Admittedly, not a great deal of preaching has been done regarding imputation. Why? May I remind you that imputation is a divine process administered by God. Since He “doeth all things well,” He does not need exhortation from us in order to accomplish His will. He has been imputing sin and righteousness since Adam and Eve and will continue to do so until time is no more. However, our preaching, of necessity, must exhort men to the “obedience of faith” meeting the conditions of grace. We have the assurance that when men “obey from the heart that form of doctrine” (Rom. 6:17), God will impute righteousness in harmony with the divine will.

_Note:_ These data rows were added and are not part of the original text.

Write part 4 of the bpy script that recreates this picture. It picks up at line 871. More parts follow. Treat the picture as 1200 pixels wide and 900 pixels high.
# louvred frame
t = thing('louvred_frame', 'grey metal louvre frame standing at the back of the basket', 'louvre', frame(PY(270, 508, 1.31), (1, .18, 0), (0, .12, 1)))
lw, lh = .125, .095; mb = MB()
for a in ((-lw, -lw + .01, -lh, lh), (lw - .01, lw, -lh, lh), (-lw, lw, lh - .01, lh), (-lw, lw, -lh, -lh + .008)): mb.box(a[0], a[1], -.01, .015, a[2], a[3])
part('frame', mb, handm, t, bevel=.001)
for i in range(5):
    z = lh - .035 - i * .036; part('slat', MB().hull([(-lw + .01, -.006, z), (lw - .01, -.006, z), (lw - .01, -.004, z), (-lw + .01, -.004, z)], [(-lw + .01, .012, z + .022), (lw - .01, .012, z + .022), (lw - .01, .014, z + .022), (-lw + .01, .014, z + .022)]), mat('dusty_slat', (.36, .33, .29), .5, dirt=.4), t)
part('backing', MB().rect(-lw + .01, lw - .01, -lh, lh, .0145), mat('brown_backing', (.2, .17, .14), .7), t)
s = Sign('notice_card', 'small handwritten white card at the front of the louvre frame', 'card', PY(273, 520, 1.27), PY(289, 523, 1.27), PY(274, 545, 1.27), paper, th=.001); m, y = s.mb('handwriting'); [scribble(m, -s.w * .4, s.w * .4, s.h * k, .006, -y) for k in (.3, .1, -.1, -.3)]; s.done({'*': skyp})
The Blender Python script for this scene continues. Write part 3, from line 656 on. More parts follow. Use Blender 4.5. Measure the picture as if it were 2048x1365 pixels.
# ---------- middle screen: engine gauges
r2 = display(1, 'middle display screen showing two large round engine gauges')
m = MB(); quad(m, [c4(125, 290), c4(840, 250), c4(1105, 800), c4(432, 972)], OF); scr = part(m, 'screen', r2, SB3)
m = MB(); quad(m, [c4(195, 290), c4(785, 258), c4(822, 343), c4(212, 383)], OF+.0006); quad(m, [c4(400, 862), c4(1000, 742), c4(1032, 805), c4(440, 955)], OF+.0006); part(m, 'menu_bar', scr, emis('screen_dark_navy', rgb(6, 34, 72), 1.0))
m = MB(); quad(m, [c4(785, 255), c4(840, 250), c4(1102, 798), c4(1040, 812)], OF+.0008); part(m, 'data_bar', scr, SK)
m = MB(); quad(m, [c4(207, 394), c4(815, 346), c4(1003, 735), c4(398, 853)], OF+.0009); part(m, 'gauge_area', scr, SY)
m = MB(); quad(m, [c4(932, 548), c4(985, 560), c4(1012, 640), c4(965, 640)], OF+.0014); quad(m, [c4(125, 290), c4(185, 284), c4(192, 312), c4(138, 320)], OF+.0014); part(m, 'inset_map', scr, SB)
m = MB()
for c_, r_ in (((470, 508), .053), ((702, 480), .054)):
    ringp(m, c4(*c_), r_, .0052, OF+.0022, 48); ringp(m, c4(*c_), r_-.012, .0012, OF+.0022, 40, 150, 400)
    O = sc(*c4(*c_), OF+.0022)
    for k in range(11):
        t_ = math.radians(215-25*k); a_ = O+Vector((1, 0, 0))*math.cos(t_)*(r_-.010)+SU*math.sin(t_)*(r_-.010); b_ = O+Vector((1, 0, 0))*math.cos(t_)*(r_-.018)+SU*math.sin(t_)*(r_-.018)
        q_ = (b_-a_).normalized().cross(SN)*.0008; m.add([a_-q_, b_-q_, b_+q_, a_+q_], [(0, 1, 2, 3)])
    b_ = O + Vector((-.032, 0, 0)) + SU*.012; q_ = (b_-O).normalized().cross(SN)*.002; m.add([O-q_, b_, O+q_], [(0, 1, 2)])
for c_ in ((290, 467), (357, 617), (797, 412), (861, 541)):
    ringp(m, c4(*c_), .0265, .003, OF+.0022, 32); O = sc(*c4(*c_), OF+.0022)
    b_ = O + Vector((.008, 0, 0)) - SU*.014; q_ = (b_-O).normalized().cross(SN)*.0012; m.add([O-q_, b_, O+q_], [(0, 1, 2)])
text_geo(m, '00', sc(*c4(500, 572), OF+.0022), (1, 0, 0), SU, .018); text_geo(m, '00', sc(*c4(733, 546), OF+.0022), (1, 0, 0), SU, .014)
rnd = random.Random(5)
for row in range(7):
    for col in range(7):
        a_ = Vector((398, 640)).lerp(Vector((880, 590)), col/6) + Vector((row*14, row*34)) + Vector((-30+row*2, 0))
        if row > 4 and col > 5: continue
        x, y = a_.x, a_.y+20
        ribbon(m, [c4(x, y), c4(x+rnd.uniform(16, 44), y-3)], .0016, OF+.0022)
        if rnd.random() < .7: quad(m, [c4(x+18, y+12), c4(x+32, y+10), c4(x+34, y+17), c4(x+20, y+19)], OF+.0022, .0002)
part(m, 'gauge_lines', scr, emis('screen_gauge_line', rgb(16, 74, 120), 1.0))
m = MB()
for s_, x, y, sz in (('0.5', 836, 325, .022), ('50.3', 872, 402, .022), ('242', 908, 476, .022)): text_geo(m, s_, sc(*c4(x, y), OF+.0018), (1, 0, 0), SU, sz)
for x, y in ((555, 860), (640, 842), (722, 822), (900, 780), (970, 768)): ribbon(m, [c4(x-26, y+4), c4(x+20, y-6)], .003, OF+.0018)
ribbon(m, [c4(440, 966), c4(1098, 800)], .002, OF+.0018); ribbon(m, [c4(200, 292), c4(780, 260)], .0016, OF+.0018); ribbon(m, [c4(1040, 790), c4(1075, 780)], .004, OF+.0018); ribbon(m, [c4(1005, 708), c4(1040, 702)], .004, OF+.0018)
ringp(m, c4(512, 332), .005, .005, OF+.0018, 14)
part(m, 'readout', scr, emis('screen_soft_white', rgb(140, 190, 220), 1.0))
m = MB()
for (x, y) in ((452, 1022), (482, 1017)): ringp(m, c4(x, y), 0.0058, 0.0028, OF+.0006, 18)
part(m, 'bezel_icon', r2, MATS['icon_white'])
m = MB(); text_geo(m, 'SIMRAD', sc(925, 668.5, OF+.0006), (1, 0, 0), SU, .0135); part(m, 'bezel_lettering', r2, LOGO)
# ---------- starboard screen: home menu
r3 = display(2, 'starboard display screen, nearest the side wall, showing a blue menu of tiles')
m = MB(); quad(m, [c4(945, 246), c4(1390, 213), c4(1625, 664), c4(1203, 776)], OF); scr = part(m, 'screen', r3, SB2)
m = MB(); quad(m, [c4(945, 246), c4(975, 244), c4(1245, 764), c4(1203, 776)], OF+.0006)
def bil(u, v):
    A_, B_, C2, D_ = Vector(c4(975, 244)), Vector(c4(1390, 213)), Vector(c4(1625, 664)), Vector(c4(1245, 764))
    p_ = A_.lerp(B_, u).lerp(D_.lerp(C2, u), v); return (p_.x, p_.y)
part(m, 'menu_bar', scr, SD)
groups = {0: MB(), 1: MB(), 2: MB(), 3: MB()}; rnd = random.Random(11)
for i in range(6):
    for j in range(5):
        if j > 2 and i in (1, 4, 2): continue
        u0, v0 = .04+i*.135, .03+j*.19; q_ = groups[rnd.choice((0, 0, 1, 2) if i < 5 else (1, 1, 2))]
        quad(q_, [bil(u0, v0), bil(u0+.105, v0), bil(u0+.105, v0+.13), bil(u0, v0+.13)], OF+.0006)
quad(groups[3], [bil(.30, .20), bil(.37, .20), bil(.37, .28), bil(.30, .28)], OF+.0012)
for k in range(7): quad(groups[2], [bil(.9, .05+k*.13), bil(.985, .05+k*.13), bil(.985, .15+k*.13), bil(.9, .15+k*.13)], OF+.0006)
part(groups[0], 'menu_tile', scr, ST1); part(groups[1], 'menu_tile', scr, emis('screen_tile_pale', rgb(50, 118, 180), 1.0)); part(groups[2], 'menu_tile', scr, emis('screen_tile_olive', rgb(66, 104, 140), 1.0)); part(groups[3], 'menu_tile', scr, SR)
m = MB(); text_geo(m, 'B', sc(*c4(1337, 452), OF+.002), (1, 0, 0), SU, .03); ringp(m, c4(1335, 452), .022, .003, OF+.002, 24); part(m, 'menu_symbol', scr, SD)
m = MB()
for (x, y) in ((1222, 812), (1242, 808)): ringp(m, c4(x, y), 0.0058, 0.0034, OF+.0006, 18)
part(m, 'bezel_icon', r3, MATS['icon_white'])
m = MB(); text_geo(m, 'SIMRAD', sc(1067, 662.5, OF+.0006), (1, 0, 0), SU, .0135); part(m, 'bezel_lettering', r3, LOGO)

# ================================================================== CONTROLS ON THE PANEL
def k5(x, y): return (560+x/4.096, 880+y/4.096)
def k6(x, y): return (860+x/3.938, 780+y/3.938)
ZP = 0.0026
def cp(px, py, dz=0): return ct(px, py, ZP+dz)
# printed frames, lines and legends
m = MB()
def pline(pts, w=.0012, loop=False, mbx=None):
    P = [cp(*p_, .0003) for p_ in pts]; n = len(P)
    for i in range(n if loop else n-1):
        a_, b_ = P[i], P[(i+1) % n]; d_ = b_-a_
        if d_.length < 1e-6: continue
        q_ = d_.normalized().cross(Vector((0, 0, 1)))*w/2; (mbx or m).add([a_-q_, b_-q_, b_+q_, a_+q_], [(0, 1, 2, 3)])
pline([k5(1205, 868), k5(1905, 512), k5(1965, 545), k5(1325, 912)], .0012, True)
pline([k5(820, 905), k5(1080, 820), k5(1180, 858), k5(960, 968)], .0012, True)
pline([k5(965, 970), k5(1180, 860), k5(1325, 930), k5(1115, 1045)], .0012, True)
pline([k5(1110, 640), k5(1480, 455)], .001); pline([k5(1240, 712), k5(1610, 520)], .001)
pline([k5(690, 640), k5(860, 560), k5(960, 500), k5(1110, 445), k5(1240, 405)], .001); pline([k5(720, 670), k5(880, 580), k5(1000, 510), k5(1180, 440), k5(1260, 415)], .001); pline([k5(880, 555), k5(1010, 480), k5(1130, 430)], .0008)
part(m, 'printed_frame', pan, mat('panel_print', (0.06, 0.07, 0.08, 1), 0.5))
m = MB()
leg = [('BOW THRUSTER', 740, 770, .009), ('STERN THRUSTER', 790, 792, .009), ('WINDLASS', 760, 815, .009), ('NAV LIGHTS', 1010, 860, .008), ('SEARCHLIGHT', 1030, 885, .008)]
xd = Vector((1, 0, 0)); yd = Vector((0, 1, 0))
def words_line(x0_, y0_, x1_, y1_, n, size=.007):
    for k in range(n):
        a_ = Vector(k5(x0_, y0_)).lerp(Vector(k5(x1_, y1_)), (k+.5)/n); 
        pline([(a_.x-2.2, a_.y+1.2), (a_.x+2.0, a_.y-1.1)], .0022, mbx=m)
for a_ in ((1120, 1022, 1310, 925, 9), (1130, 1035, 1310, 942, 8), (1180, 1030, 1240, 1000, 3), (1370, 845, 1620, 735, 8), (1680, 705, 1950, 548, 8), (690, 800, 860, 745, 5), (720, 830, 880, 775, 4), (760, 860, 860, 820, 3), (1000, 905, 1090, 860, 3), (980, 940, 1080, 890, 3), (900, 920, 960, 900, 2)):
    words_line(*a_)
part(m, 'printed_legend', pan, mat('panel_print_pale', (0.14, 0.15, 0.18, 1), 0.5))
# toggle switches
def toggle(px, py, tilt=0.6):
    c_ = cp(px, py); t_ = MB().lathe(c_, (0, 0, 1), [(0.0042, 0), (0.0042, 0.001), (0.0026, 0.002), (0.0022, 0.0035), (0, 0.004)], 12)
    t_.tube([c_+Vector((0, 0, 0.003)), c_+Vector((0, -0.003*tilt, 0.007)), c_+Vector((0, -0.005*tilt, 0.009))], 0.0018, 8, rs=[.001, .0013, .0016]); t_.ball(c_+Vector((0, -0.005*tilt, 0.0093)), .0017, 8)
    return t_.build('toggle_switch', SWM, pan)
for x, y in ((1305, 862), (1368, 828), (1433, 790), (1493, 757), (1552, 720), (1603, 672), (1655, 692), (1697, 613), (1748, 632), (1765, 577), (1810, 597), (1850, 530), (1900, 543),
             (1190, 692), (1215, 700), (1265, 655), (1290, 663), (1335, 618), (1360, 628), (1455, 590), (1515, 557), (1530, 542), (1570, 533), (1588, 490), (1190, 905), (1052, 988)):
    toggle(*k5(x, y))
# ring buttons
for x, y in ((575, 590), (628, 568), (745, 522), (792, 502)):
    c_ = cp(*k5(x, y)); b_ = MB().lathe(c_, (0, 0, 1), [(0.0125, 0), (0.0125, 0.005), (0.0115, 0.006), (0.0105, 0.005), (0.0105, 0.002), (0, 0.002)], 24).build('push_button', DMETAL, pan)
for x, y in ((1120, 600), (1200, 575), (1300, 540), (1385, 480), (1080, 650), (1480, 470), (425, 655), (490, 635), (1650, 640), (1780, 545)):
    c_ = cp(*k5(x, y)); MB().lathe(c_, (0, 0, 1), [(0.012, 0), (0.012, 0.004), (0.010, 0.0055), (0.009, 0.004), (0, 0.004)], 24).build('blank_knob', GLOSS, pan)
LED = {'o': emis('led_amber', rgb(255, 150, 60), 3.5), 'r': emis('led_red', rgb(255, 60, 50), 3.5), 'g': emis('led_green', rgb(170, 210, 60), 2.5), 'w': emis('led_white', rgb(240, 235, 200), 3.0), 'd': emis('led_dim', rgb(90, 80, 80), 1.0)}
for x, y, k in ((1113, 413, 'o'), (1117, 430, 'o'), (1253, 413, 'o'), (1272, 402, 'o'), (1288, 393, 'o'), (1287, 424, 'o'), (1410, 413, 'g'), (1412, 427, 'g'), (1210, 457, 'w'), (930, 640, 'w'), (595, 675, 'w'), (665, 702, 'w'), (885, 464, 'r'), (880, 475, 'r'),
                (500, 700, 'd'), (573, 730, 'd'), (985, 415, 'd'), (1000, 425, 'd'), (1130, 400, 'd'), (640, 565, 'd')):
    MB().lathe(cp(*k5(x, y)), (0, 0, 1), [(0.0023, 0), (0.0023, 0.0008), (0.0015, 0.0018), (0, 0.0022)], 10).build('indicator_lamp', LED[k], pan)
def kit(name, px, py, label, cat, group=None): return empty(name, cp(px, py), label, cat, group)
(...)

When men transgress His will, He imputes their sin.

It is only when imputation is ill-defined and explained out of harmony with the will of God that we must deal with it more specifically. Now is one of these times and it has become controversial due to the gross misunderstanding among brethren and religionists alike. We should beware of becoming too excited about the error or too complacent about the truth. Rather, we should proceed calmly and prayerfully about our task of preaching the “whole counsel of God” to lost humanity. What God imputes will never contradict what the gospel promises so we should remain undeterred in our labor, being assured that “our labor is not in vain in the Lord” (1 Cor. 15:58). God has done and continues to do His part; it remains for us to be faithful in ours. This is accomplished as we preach the gospel, as in the past. Though charged erroneously that we do not preach about the grace of God or that we do not preach imputation, let gospel preaching be our answer to all such charges. This is the “true grace of God” (1 Pet. 5:12), and it is marvelous in our eyes.